** EXERCISE GOAL **
Report how many lines hold the word "from"; give nothing but the number.

** RECORDED DATA **
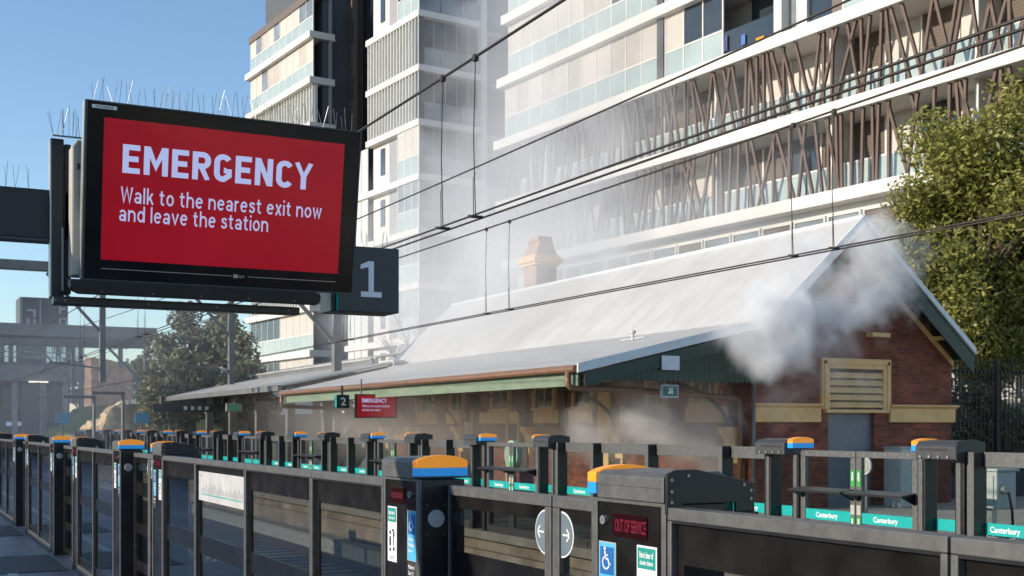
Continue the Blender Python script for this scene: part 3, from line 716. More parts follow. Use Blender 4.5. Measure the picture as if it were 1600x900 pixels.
def far_door(y0, y1, meet, label, group, far=False):
    root = thing('sliding_door', label, 'sliding door', (0, y0, 0), group); w = y1 - y0
    f = MB().box(FX + .01, .003, 1.385, FX + .06, w - .003, 1.45)
    for (a, b) in ((.003, .075), (w - .075, w - .003)): f.box(FX + .01, a, 0, FX + .06, b, 1.384)
    f.box(FX + .01, .076, 0, FX + .06, w - .076, .1)
    f.build('frame', M['grey'], root, .003)
    box('pane', M['glass'], root, FX + .03, .076, .101, FX + .037, w - .076, 1.384)
    box('name_band', M['teal'], root, FX + .02, .076, .715, FX + .0285, w - .076, .825)
    # push shelf
    MB().prism([(FX - .19, 1.035), (FX + .008, 1.06), (FX + .008, 1.04), (FX - .17, 1.012)], 'y', .02, w - .02).build('push_bar', M['greyd'], root)
    for y in (.03, w - .05): MB().prism([(FX - .16, 1.014), (FX + .008, 1.035), (FX + .008, .94)], 'y', y, y + .015).build('push_bar_bracket', M['black'], root)
    if not far:
        canterbury(root, w * .5 + .18, .724, FX + .0185)
        for k in range(5): MB().cyl((FX + .01, .12 + k * (w - .24) / 4, 1.42), 'x', .008, -.004, 8).build('bolt', M['steel'], root)
        yy = (w - .07) if meet > 0 else .012
        box('exit_sticker', mat('exit_green', (.03, .3, .06), .5), root, FX + .006, yy, 1.09, FX + .0095, yy + .055, 1.255)
        a = MB().bar((FX + .0052, yy + .0275, 1.235), (FX + .0052, yy + .0275, 1.16), .0012, .014)
        a.prism([(yy + .008, 1.175), (yy + .047, 1.175), (yy + .0275, 1.14)], 'x', FX + .0046, FX + .0058)
        a.build('exit_arrow', M['white'], root)
        box('exit_sticker', mat('exit_green2', (.03, .3, .06), .5), root, FX + .006, yy, .62, FX + .0095, yy + .055, .78)
        box('exit_sticker', M['casing'], root, FX + .006, yy, .80, FX + .0095, yy + .055, .9)
        box('exit_mark', M['white'], root, FX + .0045, yy + .018, .64, FX + .0058, yy + .037, .76)
    return root
GFC, GFD, GFP = 'motor cabinets of the far screen doors', 'sliding leaves of the far screen doors', 'fixed glass panels of the far screen'
sets = [(7.92, 8.52, 10.20, 10.75), (15.55, 16.14, 17.9, 18.45), (20.6, 21.2, 22.9, 23.45), (25.75, 26.35, 28.0, 28.55)]
while sets[-1][0] < 58: sets.append(tuple(v + 5.1 for v in sets[-1]))
ordn = ['first', 'second', 'third', 'fourth']
for i, (a, b, c_, d) in enumerate(sets):
    far = i > 3
    wh = ('%s doorway from the right, far platform' % ordn[i]) if not far else ''
    if i == 0: wh = 'far doorway in front of the brick gable'
    ca = put(fR, a + (.0 if i else 0), ('cabinet at the right of the ' + wh) if not far else 'tiny dark cabinet with orange cap in the hazy distance of the far screen', GFC)
    cb = put(fL, c_, ('cabinet at the left of the ' + wh) if not far else 'tiny dark cabinet with orange cap in the hazy distance of the far screen', GFC)
    m_ = (b + c_) / 2
    t = 'tiny grey framed door leaf in the hazy distance of the far screen'
    far_door(b, m_ - .003, 1, t if far else 'right leaf with push bar in the ' + wh, GFD, far)
    far_door(m_ + .003, c_, -1, t if far else 'left leaf with push bar in the ' + wh, GFD, far)
    nxt = sets[i + 1][0] if i + 1 < len(sets) else d + 2.15
    cuts = [d, 11.62, 13.18, 14.55, nxt] if i == 0 else [d, (d + nxt) / 2, nxt]
    for k, (p, q_) in enumerate(zip(cuts, cuts[1:])):
        if far: lb = 'tiny glass panel in the hazy distance of the far screen'
        elif i == 0: lb = ['glass panel with two teal station names left of the gable doorway', 'far glass panel with dark upper window left of the sunlit corbel', 'glass panel third to the left of the gable doorway', 'glass panel right of the second cabinet with lit orange cap'][k]
        else: lb = '%s glass panel between the %s and %s doorways of the far screen' % (('right', 'left')[k], ordn[i], ordn[i + 1] if i < 3 else 'next distant')
        far_panel(p, q_ - .002, lb, GFP, 2, True, far)
far_panel(5.9, 7.9, 'far platform glass panel at the right edge with a white box behind it', GFP, 1)
far_panel(3.6, 5.88, 'far platform glass panel right of the one with the white box', GFP, 1)
# ================================================================== BRICK STATION BUILDING
YB, YW, YE, YA = 19.07, 19.6, 39.8, 37.75
XW, XR, AX = 15.74, 21.29, 11.27
BEND, APEX, EAVE = (15.70, 3.80), (18.18, 6.02), (21.40, 3.33)
sb_ = thing('station_building', 'old red brick station building with steep grey corrugated roof and green trim', 'building', (XW, YW, 0))
OFF = (-XW, -YW, 0)
def P(mb, name, m, parent=sb_, bevel=0, smooth=False): return mb.build(name, m, parent, bevel, smooth, OFF if parent is sb_ else None)
g = MB()
gx = [TR.X(u, YW) for u in (1280, 1388)]
dx0, dx1 = TR.X(1294, YW), TR.X(1366, YW)
# gable in pieces round the door and vent opening
sl = lambda x: (BEND[1] + (x - BEND[0]) * (APEX[1] - BEND[1]) / (APEX[0] - BEND[0])) if x < APEX[0] else (APEX[1] - (x - APEX[0]) * (APEX[1] - EAVE[1]) / (EAVE[0] - APEX[0]))
g.prism([(XW, 0), (dx0, 0), (dx0, sl(dx0) - .03), (XW, sl(XW) - .03)], 'y', YW, YW + .3)
g.prism([(dx0, 2.2), (dx1, 2.2), (dx1, sl(dx1) - .03), (APEX[0], APEX[1] - .04), (dx0, sl(dx0) - .03)], 'y', YW, YW + .3)
g.prism([(dx1, 0), (XR, 0), (XR, sl(XR) - .03), (dx1, sl(dx1) - .03)], 'y', YW, YW + .3)
g.box(XW, YW + .301, 0, XW + .3, YE - .3, 3.79).box(XR - .3, YW + .301, 0, XR, YE - .3, 3.3)
g.prism([(XW, 0), (XR, 0), (XR, sl(XR) - .03), (APEX[0], APEX[1] - .04), (XW, sl(XW) - .03)], 'y', YE - .299, YE - .05)
P(g, 'brick_wall', M['brick'])
th = .05
P(MB().prism([BEND, APEX, (APEX[0], APEX[1] + th * 1.3), (BEND[0] - .01, BEND[1] + th)], 'y', YB, YE), 'roof_slope', M['roof'])
P(MB().prism([(APEX[0] + .002, APEX[1]), EAVE, (EAVE[0], EAVE[1] + th), (APEX[0] + .002, APEX[1] + th * 1.3)], 'y', YB, YE), 'roof_slope', M['roof'])
P(MB().prism([(AX, 2.78), (BEND[0] - .012, BEND[1] - .002), (BEND[0] - .012, BEND[1] + th), (AX, 2.83)], 'y', YB, YA), 'awning_roof', M['roof'])
P(MB().tube([(APEX[0], YB, APEX[1] + .08), (APEX[0], YE, APEX[1] + .08)], .05, 8), 'ridge_capping', M['flash'])
def slope_strip(name, m, a, b, dz0, dz1, y0, y1):
    P(MB().prism([(a[0], a[1] + dz0), (b[0], b[1] + dz0), (b[0], b[1] + dz1), (a[0], a[1] + dz1)], 'y', y0, y1), name, m)
slope_strip('barge_flashing', M['flash'], (AX - .05, 2.83), (BEND[0] - .05, BEND[1] + .05), -.14, .035, YB - .05, YB - .004)
slope_strip('barge_flashing', M['flash'], (BEND[0] - .04, BEND[1] + .04), (APEX[0], APEX[1] + .07), -.20, .05, YB - .05, YB - .004)
slope_strip('barge_flashing', M['flash'], (APEX[0] + .003, APEX[1] + .07), (EAVE[0] + .04, EAVE[1] + .06), -.09, .05, YB - .05, YB - .004)
slope_strip('barge_board', M['dgreen'], (AX + .1, 2.84), (BEND[0], BEND[1] + .03), -.40, -.142, YB - .035, YB - .006)
slope_strip('barge_board', M['dgreen'], BEND, APEX, -.42, -.2, YB - .035, YB - .006)
slope_strip('barge_board', M['dgreen'], (APEX[0] + .003, APEX[1]), (EAVE[0] - .02, EAVE[1]), -.46, -.092, YB - .035, YB - .006)
slope_strip('soffit_board', M['dgreen'], (APEX[0] + .003, APEX[1]), (EAVE[0] - .02, EAVE[1]), -.05, -.01, YB + .002, YW - .002)
slope_strip('soffit_board', M['dgreen'], BEND, APEX, -.05, -.01, YB + .002, YW - .002)
slope_strip('wall_moulding', M['cream'], (APEX[0] + .3, APEX[1] - .25), (XR + .02, EAVE[1] + .09), -.36, -.24, YW - .05, YW - .003)
slope_strip('wall_moulding', M['cream'], (BEND[0] + .1, BEND[1] + .09), (APEX[0] - .3, APEX[1] - .27), -.36, -.24, YW - .05, YW - .003)
P(MB().box(EAVE[0] - .1, YB, EAVE[1] - .12, EAVE[0] + .04, YE, EAVE[1] - .002), 'gutter', M['dgreen'])
lp, lp2 = MB(), MB()                        # sheet laps down the slopes
for k in range(1, 27):
    y = YB + k * .762
    lp.prism([(BEND[0] - .01, BEND[1] + th + .001), (APEX[0], APEX[1] + th * 1.3 + .001), (APEX[0], APEX[1] + th * 1.3 + .003), (BEND[0] - .01, BEND[1] + th + .003)], 'y', y, y + .03)
    if y < YA - .2: lp2.prism([(AX, 2.831), (BEND[0] - .012, BEND[1] + th + .001), (BEND[0] - .012, BEND[1] + th + .003), (AX, 2.833)], 'y', y + .1, y + .13)
P(lp, 'sheet_laps', M['roof']); P(lp2, 'sheet_laps', M['roof'])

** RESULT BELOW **
2